It's wild to me that this could happen just from solving the puzzle that allows the user's account to use the user's privileges (only) on the service... ?
> In most cases, this means that if you can derive the service account password, you can forge TGS tickets that claim to be associated with arbitrary domain users.
Since it's cryptographic signing, wouldn't this require reversing the hash? Does any valid inverse of the hash work, or only the actual password that happened to get hashed?
Yes, it is an unfortunate design decision in the Microsoft implementation of the Kerberos protocol.
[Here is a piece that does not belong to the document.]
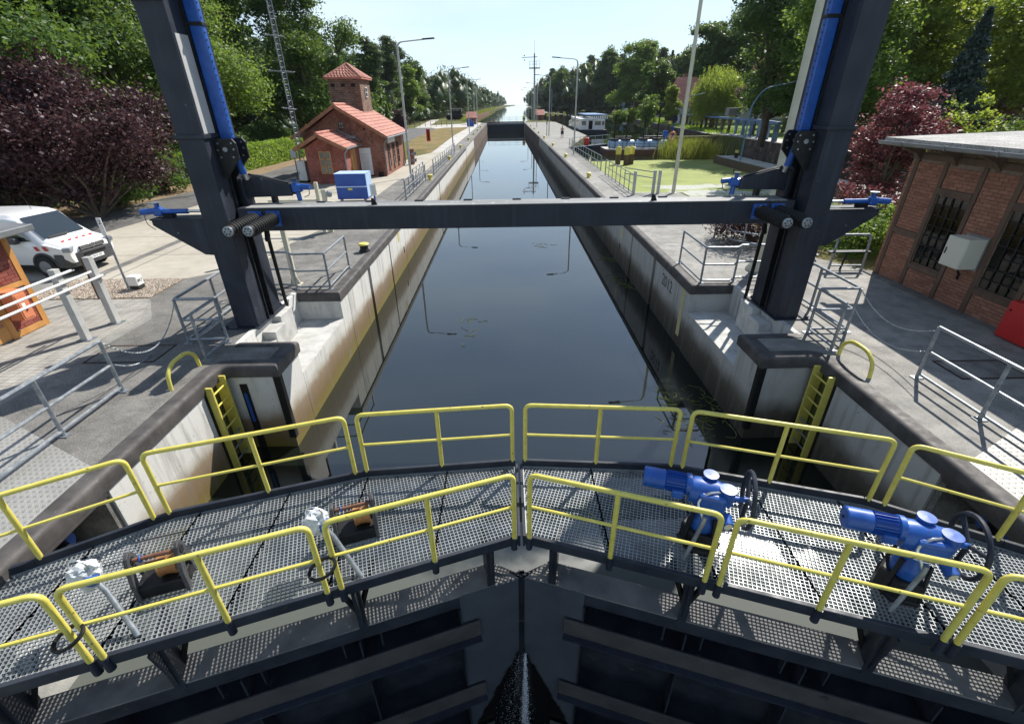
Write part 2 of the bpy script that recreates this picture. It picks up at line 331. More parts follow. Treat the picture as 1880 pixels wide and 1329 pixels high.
def mk_water(name,c,rip=.02,sc_=2.0,rough=.012,duck=False,ior=1.36,film=False):
    m,nt,b=mat(name); x=coords(nt,'W'); b.inputs['Base Color'].default_value=c4(c); b.inputs['Roughness'].default_value=rough; b.inputs['IOR'].default_value=ior
    n=noise(nt,x,sc_,3,.5); bp=bump(nt,b,n,rip,.1)
    if film:
        sp_=nd(nt,'ShaderNodeSeparateXYZ'); nt.links.new(x,sp_.inputs[0]); fy=math_(nt,'ADD',sp_.outputs[1],math_(nt,'MULTIPLY',noise(nt,x,.8,5),1.6))
        ff=ramp(nt,math_(nt,'MULTIPLY',fy,.1),[(.55,1.0),(.63,0.0)]); nt.links.new(mixc(nt,ff,c,(.085,.096,.086)),b.inputs['Base Color']); nt.links.new(ramp(nt,ff,[(0,rough),(1,.75)]),b.inputs['Roughness']); nt.links.new(ramp(nt,ff,[(0,.5),(1,.15)]),b.inputs['Specular IOR Level'])
    if duck:
        sep=nd(nt,'ShaderNodeSeparateXYZ'); nt.links.new(x,sep.inputs[0])
        yb=ramp(nt,math_(nt,'MULTIPLY',math_(nt,'SUBTRACT',sep.outputs[1],20),1/40),[(0,.72),(.18,.50),(.33,.46),(.40,.78),(.72,.95),(.745,.0)])
        xb=ramp(nt,math_(nt,'MULTIPLY',math_(nt,'SUBTRACT',sep.outputs[0],6),1/26),[(0,.02),(.45,.0),(.58,-.12)])
        n1=noise(nt,x,.22,6,.6,vec=(.7,1.6,1)); k=math_(nt,'ADD',yb,math_(nt,'MULTIPLY',math_(nt,'SUBTRACT',n1,.5),1.5))
        k=ramp(nt,k,[(.47,0.0),(.53,1.0)])
        g=noise(nt,x,.5,5); f=noise(nt,x,60,2); col=ramp(nt,g,[(.3,(.19,.23,.045)),(.55,(.27,.31,.07)),(.75,(.32,.31,.10))]); col=mixc(nt,math_(nt,'MULTIPLY',f,.35),col,(.12,.17,.02))
        pk=ramp(nt,math_(nt,'MULTIPLY',math_(nt,'SUBTRACT',sep.outputs[1],20),1/40),[(.70,1.0),(.74,0.0)]); sp2=noise(nt,x,9,3); pale=ramp(nt,sp2,[(.35,(.33,.34,.29)),(.60,(.44,.45,.40)),(.68,(.20,.22,.12))]); col=mixc(nt,k,pale,col); k=math_(nt,'MAXIMUM',k,pk); d=nd(nt,'ShaderNodeBsdfPrincipled',Roughness=.75); nt.links.new(col,d.inputs['Base Color']); d.inputs['Specular IOR Level'].default_value=.25
        mxs=nd(nt,'ShaderNodeMixShader'); nt.links.new(k,mxs.inputs[0]); nt.links.new(b.outputs[0],mxs.inputs[1]); nt.links.new(d.outputs[0],mxs.inputs[2])
        nt.links.new(mxs.outputs[0],nt.nodes['Material Output'].inputs['Surface'])
    return m
M['water']=mk_water('still_chamber_water',(.0065,.0095,.0075),.012,1.2,ior=1.95,film=True)
M['canal']=mk_water('canal_water',(.02,.03,.025),.05,.6,.03)
M['pool']=mk_water('pool_water_with_duckweed',(.012,.02,.01),.03,.8,.02,duck=True)
M['lowwater']=mk_water('dark_lower_water',(.006,.008,.007),.25,3,.05)
M['foam']=S('leaking_water_spray',(.75,.8,.85),(.85,.88,.9),30,.3)
def mk_leaf(name,cols,trans=.35,hue=.25,tmix=.3):
    m,nt,b=mat(name); g=nd(nt,'ShaderNodeNewGeometry'); x=coords(nt,'O'); oi=nd(nt,'ShaderNodeObjectInfo')
    r=math_(nt,'ADD',math_(nt,'MULTIPLY',g.outputs['Random Per Island'],.36),math_(nt,'MULTIPLY',noise(nt,x,.55,4),.64))
    col=ramp(nt,r,[(.15+.7*i/(len(cols)-1),c) for i,c in enumerate(cols)])
    col=mixc(nt,math_(nt,'MULTIPLY',oi.outputs['Random'],hue),col,tuple(v*.55 for v in cols[0]))
    nt.links.new(col,b.inputs['Base Color']); b.inputs['Roughness'].default_value=.5; b.inputs['Specular IOR Level'].default_value=.35
    t=nd(nt,'ShaderNodeBsdfTranslucent'); nt.links.new(mixc(nt,tmix,mixc(nt,1.0,col,(1.9,1.9,1.7),'MULTIPLY'),(.42,.52,.06),'MIX'),t.inputs['Color'])
    mxs=nd(nt,'ShaderNodeMixShader'); mxs.inputs[0].default_value=trans; nt.links.new(b.outputs[0],mxs.inputs[1]); nt.links.new(t.outputs[0],mxs.inputs[2])
    nt.links.new(mxs.outputs[0],nt.nodes['Material Output'].inputs['Surface']); return m
M['leaf']=mk_leaf('broadleaf_green',[(.028,.066,.015),(.055,.115,.024),(.10,.175,.038)],.33)
M['leaflight']=mk_leaf('bright_maple_green',[(.06,.115,.020),(.115,.19,.034),(.19,.265,.055)],.4)
M['leafyellow']=mk_leaf('yellow_green_leaf',[(.11,.165,.024),(.20,.255,.038),(.32,.335,.06)],.45)
M['leafdark']=mk_leaf('distant_wood_green',[(.016,.038,.013),(.03,.066,.019),(.055,.10,.028)],.15)
M['leafpine']=mk_leaf('dark_pine_needles',[(.025,.052,.02),(.04,.075,.028),(.065,.10,.04)],.2)
M['leafspruce']=mk_leaf('blue_spruce_needles',[(.025,.046,.042),(.04,.068,.058),(.065,.10,.085)],.1,tmix=0)
M['leafpurple']=mk_leaf('purple_plum_leaf',[(.032,.015,.019),(.066,.028,.034),(.135,.064,.07)],.25,tmix=0)
M['leafred']=mk_leaf('dark_red_plum_leaf',[(.08,.025,.032),(.16,.045,.055),(.34,.14,.15)],.3,tmix=0)
M['leafbrown']=mk_leaf('copper_brown_leaf',[(.075,.055,.04),(.13,.095,.065),(.20,.15,.11)],.3,tmix=.05)
M['hedge']=mk_leaf('clipped_hedge_leaf',[(.11,.20,.025),(.19,.30,.04),(.30,.40,.07)],.4)
M['reed']=mk_leaf('reed_blade',[(.14,.18,.03),(.24,.26,.05),(.36,.33,.11)],.35)
M['skin']=S('skin',(.42,.24,.17),(.46,.27,.19),9,.6); M['darkcloth']=S('dark_blue_shorts',(.015,.02,.04),(.025,.03,.06),9,.8); M['hair']=S('dark_hair',(.03,.02,.015),(.05,.03,.02),40,.7)
# ================= setting
def mk_chequer():
    m,nt,b=mat('chequer_plate'); x=coords(nt,'W'); sep=nd(nt,'ShaderNodeSeparateXYZ'); nt.links.new(x,sep.inputs[0])
    a=math_(nt,'SINE',math_(nt,'MULTIPLY',math_(nt,'ADD',sep.outputs[0],sep.outputs[1]),36)); c=math_(nt,'SINE',math_(nt,'MULTIPLY',math_(nt,'SUBTRACT',sep.outputs[0],sep.outputs[1]),36))
    h=math_(nt,'MULTIPLY',a,c); hh=ramp(nt,h,[(.3,0.0),(.7,1.0)])
    col=ramp(nt,noise(nt,x,1.5,5),[(.3,(.29,.285,.265)),(.7,(.40,.395,.37))]); col=mixc(nt,math_(nt,'MULTIPLY',hh,.45),col,(.20,.195,.185))
    nt.links.new(col,b.inputs['Base Color']); b.inputs['Roughness'].default_value=.5; b.inputs['Metallic'].default_value=.25; bump(nt,b,hh,.6,.01); return m
M['chequer']=mk_chequer()
WZ=-2.0; UZ=-1.0; PZ=-.6; LZ=-4.6
g=MB()
for sx in (-1,1):
    def rc(x0,x1,y0,y1): 
        a,b=sorted((sx*x0,sx*x1)); g.box(a,b,y0,y1,-6,0)
    rc(6.0,400 if sx<0 else 9.5,9.11,27.2) if sx>0 else rc(6.0,400,9.11,137)
    rc(6.0,400,5.0,9.11); rc(9.3,400,-40,5.0)
    rc(4.9,6.0,12.22,137 if sx<0 else 27.2); rc(4.88,6.0,8.18,9.01); rc(5.97,6.0,5.0,8.18)
# right-hand land pieces
g.prism([(4.9,27.2),(6.84,27.2),(6.84,57),(8.8,65),(12.2,79),(13,137),(4.9,137)],-6,0)
g.box(9.5,18.9,9.11,22.0,-6,0); g.box(18.9,20.8,9.11,46.5,-6,0); g.box(20.8,400,9.11,20,-6,0)
g.prism([(31.3,20),(400,20),(400,1500),(60,1500),(45,900),(33,520),(32,300),(36,180),(37,151),(32.3,100),(30.6,79),(31.3,65)],-6,0)
g.box(20.8,31.3,76,79,-6,-.25)
# far left bank and narrow spit between canal and pool
g.prism([(-400,137),(-6.0,137),(-9,150),(-11.9,228),(-9,500),(4,1020),(30,1500),(-400,1500)],-6,0)
g.prism([(4.9,137),(13,137),(11.5,152),(10.5,158),(8.6,160),(6.0,150)],-6,0)
struct('ground',g,M['ground'],loc=(0,0,0))
b=MB().add([(-6.2,2.45,WZ),(-.55,4.33,WZ),(-.15,4.08,WZ),(-.07,4.08,WZ),(.33,4.33,WZ),(6.0,2.4,WZ),(6.0,12.3,WZ),(4.95,12.3,WZ),(4.95,136.6,WZ),(-4.95,136.6,WZ),(-4.95,12.3,WZ),(-6.2,12.3,WZ)],[tuple(range(12))])
struct('chamber_water',b,M['water'],loc=(0,0,WZ))
b=MB().sheet([(-7,-6),(7,-6),(7,5.5),(-7,5.5)],LZ); struct('lower_water',b,M['lowwater'],loc=(0,0,LZ))
b=MB().sheet([(-40,136.4),(70,136.4),(70,1500),(-40,1500)],UZ); struct('canal_water',b,M['canal'],loc=(0,137,UZ))
b=MB().sheet([(6.5,20),(20.9,20),(20.9,78),(33,78),(50,136.3),(50,160),(60,300),(10.5,300),(9.6,170),(9.0,136.3),(6.5,60)],PZ); struct('pool_water',b,M['pool'],loc=(12,40,PZ))
b=MB().sheet([(20.7,19.9),(31.4,19.9),(31.4,77),(20.7,77)],-2.2); struct('old_chamber_water',b,M['canal'],loc=(26,50,-2.2))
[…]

To interact with Active Directory and perform privileged actions, a service needs an Active Directory account that it can leverage for authenticated actions. This is colloquially referred to as a "service account", but it is not a special account type, it is just a regular Active Directory user or computer account designated for exclusive use by a service. Sometimes administrators will save time by registering a service under their own Domain Admin user account instead of creating a designated account for a service. This effectively makes their user account the service account. In other cases, extensive privileges may be required by a service (e.g. for network access control services, asset discovery services, vulnerability scanners, etc) and administrators find it easier to just create a Domain Admin (high privilege) account for that service than to do fine grained permissioning. This creates a dangerous situation where if an attacker can kerberoast the account associated with the service, they can immediately take possession of a high privilege account that can be used anywhere within the Active Directory environment.
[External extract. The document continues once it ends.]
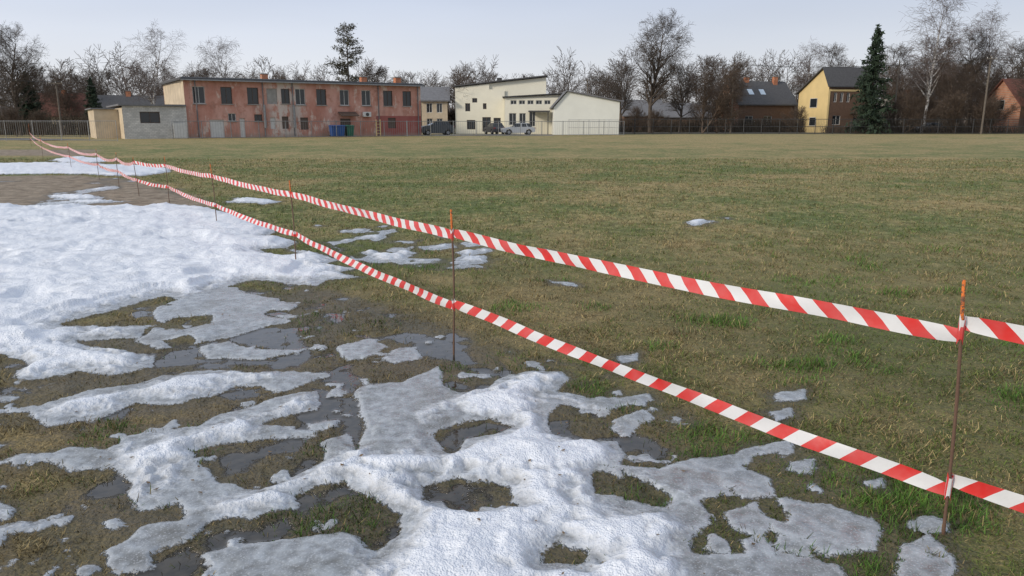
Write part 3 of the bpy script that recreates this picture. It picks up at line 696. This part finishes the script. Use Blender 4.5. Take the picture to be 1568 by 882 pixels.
dv=(.844,.535); E=empty('derelict_red_building',(-33,78,0),math.atan2(dv[1],dv[0]))
def T(a): kk=ray(a,187)[0]; return (33+78*kk)/(.844-.535*kk)
ops=[];kinds=[]
for a,wd in((308,19),(350,17),(390,17),(462,15),(494,15),(529,14),(562,14),(595,14),(624,13)):
    ops.append((T(a-wd/2),T(a+wd/2),3.45,5.15)); kinds.append('w')
ops.append((T(433),T(446),3.55,5.1)); kinds.append('w')
ops.append((T(411),T(427),3.5,5.1)); kinds.append('bl')
for a,wd,z0,z1,kd in((332,22,.05,1.85,'door'),(356,12,1.7,2.5,'w'),(396,12,1.7,2.4,'w'),(371,8,.05,2.0,'door'),(437,10,.9,2.2,'dk'),(466,12,.8,2.1,'dk'),(529,16,.1,2.0,'dk'),(418,8,.9,2.1,'door'),(600,12,.9,2.1,'dk')):
    ops.append((T(a-wd/2),T(a+wd/2),z0,z1)); kinds.append(kd)
wall('front_wall',0,26.2,0,5.75,ops,M['redp'],E)
for o,kd in zip(ops,kinds):
    if kd=='w': window(o,E,fm=M['frame_b'] if random.random()<.6 else M['frame_w'],nv=2,bar=.06); box('sill',o[0]-.08,o[1]+.08,-.09,.0-.003,o[2]-.08,o[2]-.003,M['concrete'],E)
    else:
        mt={'door':M['frame_w'],'bl':M['concrete'],'dk':M['frame_b']}[kd]; box('infill' if kd=='bl' else 'door_leaf',o[0],o[1],.12,.17,o[2],o[3],mt,E)
sw=wall('side_wall_left',0,13,0,5.75,[],M['beige'],E); sw.rotation_euler=(0,0,pi/2)
box('core',.3,25.95,.30,12.9,0,5.7,M['beige'],E); box('side_wall_right',26.0,26.2,.225,13,0,5.7,M['redp'],E); box('side_wall_back',0,25.99,12.98,13.1,0,5.7,M['redp'],E)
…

> Since it's cryptographic signing, wouldn't this require reversing the hash?
Yes, you would need to brute-force it.
> Does any valid inverse of the hash work, or only the actual password that happened to get hashed?
Theoretically yes, any valid inverse of the hash would work, but to my knowledge there aren't any hash collisions for the NT hash algorithm. Practically speaking, this means that only the user's password would yield the correct hash.